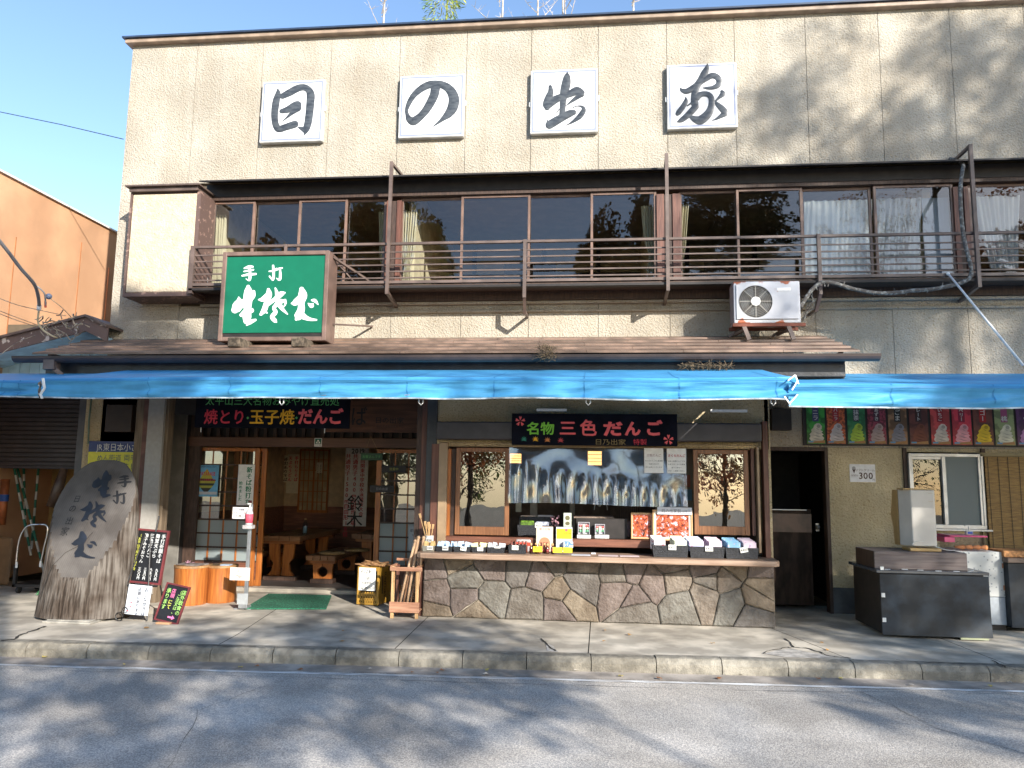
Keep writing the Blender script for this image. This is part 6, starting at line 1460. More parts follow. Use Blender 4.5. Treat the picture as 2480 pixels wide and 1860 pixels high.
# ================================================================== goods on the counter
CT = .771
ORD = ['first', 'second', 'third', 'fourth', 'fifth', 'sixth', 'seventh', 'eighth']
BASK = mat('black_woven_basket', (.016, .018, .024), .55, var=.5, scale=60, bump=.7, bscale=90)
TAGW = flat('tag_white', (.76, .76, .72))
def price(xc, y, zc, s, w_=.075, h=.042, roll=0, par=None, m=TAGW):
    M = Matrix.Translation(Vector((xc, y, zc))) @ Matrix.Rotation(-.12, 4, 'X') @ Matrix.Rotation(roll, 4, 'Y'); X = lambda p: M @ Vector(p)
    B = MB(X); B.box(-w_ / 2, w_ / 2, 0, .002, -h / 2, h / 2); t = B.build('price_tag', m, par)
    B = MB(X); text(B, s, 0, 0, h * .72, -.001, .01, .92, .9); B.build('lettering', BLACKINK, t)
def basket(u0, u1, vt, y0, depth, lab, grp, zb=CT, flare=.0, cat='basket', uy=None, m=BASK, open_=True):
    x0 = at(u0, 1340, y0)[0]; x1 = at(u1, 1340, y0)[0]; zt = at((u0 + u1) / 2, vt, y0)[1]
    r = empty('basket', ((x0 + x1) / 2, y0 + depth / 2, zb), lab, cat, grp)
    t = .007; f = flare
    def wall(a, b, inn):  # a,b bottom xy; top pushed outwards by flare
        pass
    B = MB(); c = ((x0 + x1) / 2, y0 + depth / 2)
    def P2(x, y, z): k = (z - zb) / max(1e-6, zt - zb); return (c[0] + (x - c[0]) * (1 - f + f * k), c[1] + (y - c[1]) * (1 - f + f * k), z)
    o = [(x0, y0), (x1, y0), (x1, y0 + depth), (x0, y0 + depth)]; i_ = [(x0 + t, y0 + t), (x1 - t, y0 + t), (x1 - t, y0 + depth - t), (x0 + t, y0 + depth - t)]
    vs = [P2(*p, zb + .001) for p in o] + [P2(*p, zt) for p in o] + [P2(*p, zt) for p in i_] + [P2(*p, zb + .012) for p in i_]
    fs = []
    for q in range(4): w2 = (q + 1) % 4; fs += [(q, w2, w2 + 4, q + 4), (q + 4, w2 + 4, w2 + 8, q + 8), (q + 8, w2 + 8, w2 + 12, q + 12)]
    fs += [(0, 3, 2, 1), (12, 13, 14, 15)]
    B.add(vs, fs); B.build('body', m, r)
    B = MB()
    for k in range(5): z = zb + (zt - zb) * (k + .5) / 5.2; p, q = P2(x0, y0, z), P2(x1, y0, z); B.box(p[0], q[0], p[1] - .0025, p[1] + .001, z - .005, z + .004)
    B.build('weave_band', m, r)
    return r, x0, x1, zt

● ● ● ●

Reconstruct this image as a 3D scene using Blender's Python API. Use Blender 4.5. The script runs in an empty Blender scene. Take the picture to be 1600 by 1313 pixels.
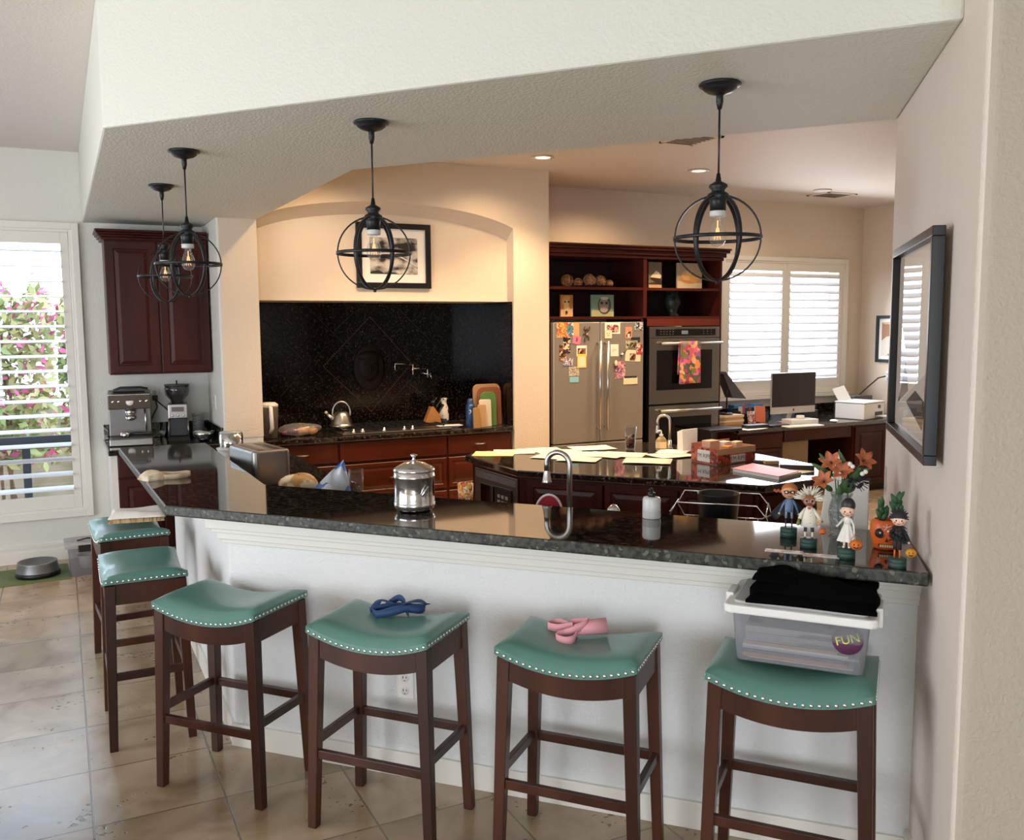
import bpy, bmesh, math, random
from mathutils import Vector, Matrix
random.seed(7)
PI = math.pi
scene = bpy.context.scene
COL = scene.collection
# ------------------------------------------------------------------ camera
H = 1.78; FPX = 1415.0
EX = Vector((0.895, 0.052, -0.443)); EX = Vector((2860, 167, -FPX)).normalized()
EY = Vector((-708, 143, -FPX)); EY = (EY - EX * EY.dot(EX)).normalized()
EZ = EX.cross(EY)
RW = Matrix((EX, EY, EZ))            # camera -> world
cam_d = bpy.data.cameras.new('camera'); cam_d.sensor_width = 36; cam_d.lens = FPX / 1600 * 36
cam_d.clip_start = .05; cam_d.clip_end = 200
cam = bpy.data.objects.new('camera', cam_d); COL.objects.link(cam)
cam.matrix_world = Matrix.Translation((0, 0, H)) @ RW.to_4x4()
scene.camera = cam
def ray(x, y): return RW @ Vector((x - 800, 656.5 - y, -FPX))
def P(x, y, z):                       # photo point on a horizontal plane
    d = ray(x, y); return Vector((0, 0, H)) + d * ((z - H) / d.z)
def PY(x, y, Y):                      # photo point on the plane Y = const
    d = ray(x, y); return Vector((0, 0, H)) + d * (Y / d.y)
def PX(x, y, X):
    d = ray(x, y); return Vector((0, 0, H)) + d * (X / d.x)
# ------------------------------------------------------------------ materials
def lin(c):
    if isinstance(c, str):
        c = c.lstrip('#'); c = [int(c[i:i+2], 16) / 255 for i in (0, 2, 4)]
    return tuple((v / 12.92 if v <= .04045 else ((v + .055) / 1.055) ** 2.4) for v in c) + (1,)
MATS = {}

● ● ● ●

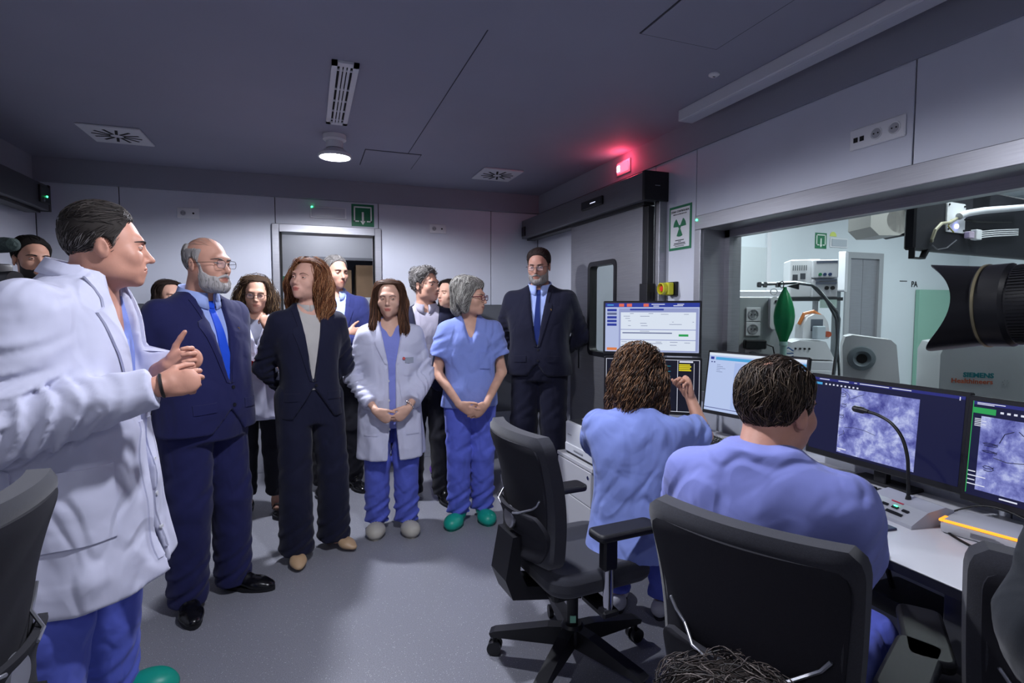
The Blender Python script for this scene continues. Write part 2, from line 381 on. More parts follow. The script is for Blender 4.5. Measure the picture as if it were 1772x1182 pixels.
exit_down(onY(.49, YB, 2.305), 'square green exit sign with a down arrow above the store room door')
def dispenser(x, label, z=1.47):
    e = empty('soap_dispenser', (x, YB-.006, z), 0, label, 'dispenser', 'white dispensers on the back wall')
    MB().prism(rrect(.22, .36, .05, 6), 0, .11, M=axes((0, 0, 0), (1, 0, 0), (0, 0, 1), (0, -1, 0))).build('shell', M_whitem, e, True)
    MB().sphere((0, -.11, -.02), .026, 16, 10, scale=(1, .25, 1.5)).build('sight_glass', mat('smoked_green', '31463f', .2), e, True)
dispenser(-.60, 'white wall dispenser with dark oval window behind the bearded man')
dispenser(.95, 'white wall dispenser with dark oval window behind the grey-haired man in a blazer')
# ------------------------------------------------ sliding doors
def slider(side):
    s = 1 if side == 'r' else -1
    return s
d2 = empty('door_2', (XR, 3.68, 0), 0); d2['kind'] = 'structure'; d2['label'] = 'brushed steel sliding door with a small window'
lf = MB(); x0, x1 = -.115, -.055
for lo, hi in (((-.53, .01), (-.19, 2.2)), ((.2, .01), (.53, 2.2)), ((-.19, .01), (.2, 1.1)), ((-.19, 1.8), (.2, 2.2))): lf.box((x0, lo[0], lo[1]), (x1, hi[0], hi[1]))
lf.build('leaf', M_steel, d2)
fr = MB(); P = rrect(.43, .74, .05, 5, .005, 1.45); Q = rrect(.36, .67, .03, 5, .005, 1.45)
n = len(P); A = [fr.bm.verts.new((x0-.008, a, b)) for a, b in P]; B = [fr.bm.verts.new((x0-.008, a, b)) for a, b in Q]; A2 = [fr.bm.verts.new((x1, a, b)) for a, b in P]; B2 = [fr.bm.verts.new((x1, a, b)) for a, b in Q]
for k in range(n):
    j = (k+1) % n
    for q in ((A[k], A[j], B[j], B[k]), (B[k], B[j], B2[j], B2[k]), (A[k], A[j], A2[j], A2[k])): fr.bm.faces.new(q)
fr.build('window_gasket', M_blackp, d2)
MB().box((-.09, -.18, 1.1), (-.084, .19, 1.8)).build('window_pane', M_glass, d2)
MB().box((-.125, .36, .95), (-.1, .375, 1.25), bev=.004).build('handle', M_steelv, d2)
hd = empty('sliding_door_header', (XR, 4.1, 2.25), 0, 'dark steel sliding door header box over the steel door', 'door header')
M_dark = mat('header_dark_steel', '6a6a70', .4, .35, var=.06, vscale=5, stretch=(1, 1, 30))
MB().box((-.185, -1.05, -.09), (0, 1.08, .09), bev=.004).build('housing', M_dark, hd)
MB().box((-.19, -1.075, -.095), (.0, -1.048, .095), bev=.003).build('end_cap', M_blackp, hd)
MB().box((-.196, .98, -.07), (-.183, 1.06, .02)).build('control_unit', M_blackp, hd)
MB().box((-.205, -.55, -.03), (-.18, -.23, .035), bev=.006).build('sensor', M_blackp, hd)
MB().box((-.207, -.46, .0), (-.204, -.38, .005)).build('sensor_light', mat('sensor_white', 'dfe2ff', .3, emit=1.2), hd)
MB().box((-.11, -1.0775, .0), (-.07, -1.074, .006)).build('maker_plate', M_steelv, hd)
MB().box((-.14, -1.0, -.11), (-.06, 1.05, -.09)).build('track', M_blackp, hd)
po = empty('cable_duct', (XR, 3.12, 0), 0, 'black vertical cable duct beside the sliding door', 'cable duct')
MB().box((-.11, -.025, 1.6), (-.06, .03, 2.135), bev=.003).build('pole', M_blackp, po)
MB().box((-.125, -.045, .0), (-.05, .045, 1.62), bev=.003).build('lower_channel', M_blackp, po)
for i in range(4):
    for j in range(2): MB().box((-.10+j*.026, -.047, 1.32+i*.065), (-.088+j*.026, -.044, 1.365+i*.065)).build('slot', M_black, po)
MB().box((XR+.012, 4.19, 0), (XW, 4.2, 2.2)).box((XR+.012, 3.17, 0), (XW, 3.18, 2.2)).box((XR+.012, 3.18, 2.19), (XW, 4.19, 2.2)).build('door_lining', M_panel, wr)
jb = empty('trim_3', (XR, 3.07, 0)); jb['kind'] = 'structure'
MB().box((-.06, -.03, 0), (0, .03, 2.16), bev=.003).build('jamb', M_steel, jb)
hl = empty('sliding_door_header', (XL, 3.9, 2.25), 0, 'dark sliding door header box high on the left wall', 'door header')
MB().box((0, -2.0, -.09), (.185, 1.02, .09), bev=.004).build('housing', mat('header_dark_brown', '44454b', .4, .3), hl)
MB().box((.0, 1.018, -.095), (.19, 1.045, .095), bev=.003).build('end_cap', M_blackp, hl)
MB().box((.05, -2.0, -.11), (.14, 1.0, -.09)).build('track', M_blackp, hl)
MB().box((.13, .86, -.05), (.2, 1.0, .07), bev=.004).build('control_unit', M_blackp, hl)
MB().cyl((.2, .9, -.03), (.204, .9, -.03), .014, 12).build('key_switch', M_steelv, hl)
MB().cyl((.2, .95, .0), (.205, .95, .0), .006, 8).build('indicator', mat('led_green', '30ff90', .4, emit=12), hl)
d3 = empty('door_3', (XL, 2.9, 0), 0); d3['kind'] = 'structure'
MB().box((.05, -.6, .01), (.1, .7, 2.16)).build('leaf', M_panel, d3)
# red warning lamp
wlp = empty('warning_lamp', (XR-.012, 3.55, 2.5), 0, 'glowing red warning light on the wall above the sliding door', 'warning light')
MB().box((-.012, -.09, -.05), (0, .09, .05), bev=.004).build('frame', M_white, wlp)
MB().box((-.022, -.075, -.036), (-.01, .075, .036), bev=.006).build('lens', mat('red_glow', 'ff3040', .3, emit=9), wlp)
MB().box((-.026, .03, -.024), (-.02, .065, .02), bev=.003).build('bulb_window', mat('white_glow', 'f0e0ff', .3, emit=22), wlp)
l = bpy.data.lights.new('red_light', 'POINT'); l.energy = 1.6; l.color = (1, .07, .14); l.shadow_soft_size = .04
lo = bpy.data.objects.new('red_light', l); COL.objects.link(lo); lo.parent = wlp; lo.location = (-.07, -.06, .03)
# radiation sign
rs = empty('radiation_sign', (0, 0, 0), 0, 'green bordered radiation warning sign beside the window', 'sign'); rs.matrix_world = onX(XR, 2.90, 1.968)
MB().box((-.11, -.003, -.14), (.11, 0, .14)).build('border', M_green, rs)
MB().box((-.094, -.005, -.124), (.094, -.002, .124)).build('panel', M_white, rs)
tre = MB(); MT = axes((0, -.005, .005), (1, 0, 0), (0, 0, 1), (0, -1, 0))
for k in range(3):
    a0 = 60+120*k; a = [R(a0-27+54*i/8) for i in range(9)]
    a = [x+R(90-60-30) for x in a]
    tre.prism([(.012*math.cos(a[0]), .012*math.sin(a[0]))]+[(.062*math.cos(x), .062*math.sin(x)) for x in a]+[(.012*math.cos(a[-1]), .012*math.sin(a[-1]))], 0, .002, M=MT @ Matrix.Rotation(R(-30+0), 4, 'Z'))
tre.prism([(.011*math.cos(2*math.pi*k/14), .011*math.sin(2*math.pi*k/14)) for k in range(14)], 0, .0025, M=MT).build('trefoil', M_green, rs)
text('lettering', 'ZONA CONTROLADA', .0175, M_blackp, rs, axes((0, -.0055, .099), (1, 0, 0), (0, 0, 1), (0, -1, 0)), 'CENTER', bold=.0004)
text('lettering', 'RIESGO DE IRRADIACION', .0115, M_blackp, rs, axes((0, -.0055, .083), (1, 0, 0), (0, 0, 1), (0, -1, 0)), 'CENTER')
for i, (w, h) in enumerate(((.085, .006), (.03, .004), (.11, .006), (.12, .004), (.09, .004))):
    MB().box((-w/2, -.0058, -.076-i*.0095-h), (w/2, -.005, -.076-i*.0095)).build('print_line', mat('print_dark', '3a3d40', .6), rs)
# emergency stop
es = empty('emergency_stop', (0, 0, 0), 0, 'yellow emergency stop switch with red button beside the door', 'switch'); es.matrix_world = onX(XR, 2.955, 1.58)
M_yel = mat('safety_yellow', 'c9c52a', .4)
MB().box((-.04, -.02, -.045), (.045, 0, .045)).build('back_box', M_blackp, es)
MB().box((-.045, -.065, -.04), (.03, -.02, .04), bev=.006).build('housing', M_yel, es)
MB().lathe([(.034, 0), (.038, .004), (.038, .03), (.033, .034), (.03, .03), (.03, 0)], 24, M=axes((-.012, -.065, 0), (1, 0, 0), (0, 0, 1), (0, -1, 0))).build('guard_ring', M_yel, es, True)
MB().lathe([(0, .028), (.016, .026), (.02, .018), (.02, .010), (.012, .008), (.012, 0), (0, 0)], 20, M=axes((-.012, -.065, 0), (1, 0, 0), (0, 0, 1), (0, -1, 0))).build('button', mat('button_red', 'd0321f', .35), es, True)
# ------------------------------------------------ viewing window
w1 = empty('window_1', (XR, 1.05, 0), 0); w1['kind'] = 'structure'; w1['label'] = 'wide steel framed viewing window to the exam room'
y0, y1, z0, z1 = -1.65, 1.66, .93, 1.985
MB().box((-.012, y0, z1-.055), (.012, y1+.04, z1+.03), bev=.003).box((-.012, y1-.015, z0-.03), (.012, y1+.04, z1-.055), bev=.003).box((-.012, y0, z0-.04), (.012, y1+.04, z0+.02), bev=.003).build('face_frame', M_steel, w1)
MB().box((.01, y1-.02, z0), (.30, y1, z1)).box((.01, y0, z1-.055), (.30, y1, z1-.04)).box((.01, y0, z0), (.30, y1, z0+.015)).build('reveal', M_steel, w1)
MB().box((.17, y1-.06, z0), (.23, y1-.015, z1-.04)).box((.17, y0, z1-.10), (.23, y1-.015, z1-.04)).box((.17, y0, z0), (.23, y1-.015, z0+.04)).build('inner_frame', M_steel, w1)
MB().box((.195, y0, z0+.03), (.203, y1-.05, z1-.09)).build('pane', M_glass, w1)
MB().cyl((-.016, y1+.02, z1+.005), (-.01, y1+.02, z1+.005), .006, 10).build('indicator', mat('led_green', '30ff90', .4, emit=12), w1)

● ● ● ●

__WHAT YOU NEED TO DO__. Write out every line from the entries where "Python" appears.

__EXERCISE RESPONSE__.
Reconstruct this image as a 3D scene using Blender's Python API. Use Blender 4.5. The script runs in an empty Blender scene. Take the picture to be 1600 by 1313 pixels.
The Blender Python script for this scene continues. Write part 2, from line 381 on. More parts follow. The script is for Blender 4.5. Measure the picture as if it were 1772x1182 pixels.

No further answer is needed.